Correspondance de Gustave Flaubert/Tome 5/0727

Louis Conard (Volume 5p. 32-33).

727. À MADAME JULES SANDEAU.
Croisset, lundi [14 juillet 1862].

Vous devez être bien contente, maintenant que vous avez votre cher fils. Aussi, ne me suis-je pas trop pressé de vous répondre. Sa compagnie doit vous tenir lieu de tout plaisir, en admettant que vous en ayez un peu à lire mes tristes lettres.

Je suis comme le temps, sombre et sans soleil. Maintenant que je n’ai plus de travail suivi, je ne sais que devenir. Je rêvasse et je patauge au milieu d’un tas de plans et d’idées. La moindre chose que j’entrevois me semble impossible ou inepte. J’avais pris un sujet antique pour me faire passer le dégoût que m’avait inspiré la Bovary. Pas du tout ! Les choses modernes me répugnent tout autant ! L’idée de peindre des bourgeois me fait d’avance mal au cœur. Si j’avais dix ans de moins (et quelque argent de plus) j’irais en Perse ou aux Indes, par terre, pour écrire l’histoire de Cambyse ou bien celle d’Alexandre. Voilà au moins des milieux qui vous montent le bourrichon. Mais s’exalter sur des messieurs ou des dames, je n’en ai plus la force. Je lis de droite et de gauche, je dors beaucoup, je m’ennuie considérablement, et je ne trouve rien. Tel est mon état.

Vous verrez probablement un de ces jours Bouilhet.
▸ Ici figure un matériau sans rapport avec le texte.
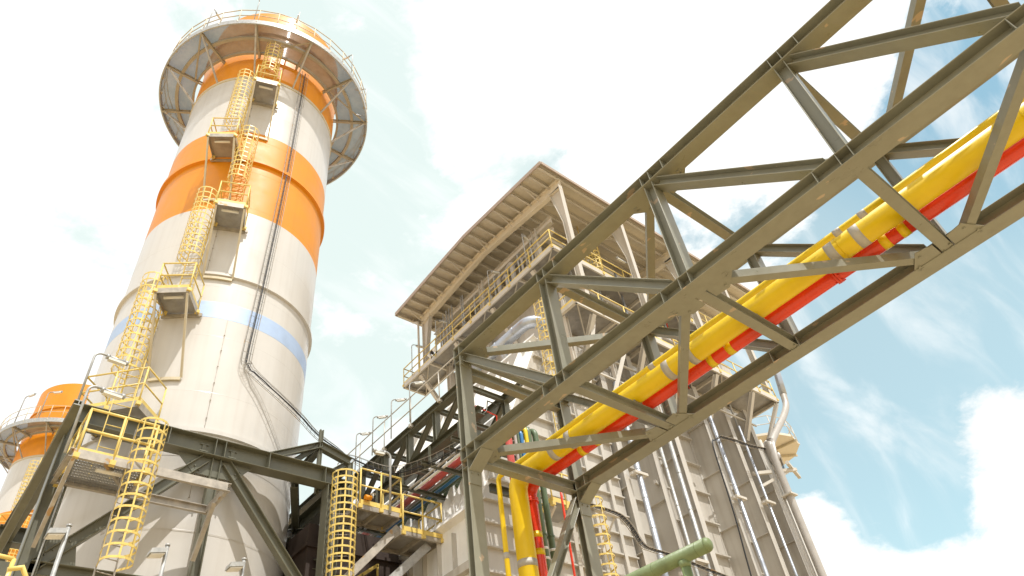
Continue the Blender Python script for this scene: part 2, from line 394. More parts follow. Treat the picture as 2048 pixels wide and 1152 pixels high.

Il vous expliquera sa conduite envers Madame Plessy[1] et comment il n’a pu, jusqu’à présent, rien faire à cet endroit. Tâchez de les réconcilier et d’arranger les choses. Je regarderais comme déplorable, pour la pièce de Bouilhet, que Madame Plessy n’eût pas le rôle de la duchesse.

Mais notre ami Bouilhet (entre nous — je dis entre nous, car ce reproche mérité le révolte) est d’une lourdeur, d’une négligence, d’une maladresse, d’une veulerie insigne dans toutes les choses de ce monde. Il a besoin, dans son intérêt, qu’on le surveille et qu’on le pousse. Et encore !

Du Camp m’a écrit de Naples, deux fois, de vous envoyer mille bons souvenirs. Il est maintenant à Bade.

Je ne sais encore si j’irai à Vichy au mois d’août.

En tout cas, nous nous reverrons au milieu de septembre.

Adieu. Bonne humeur et bonne santé. Je vous baise les mains bien tendrement.


  1. Mme Arnould Plessy, de la Comédie-Française.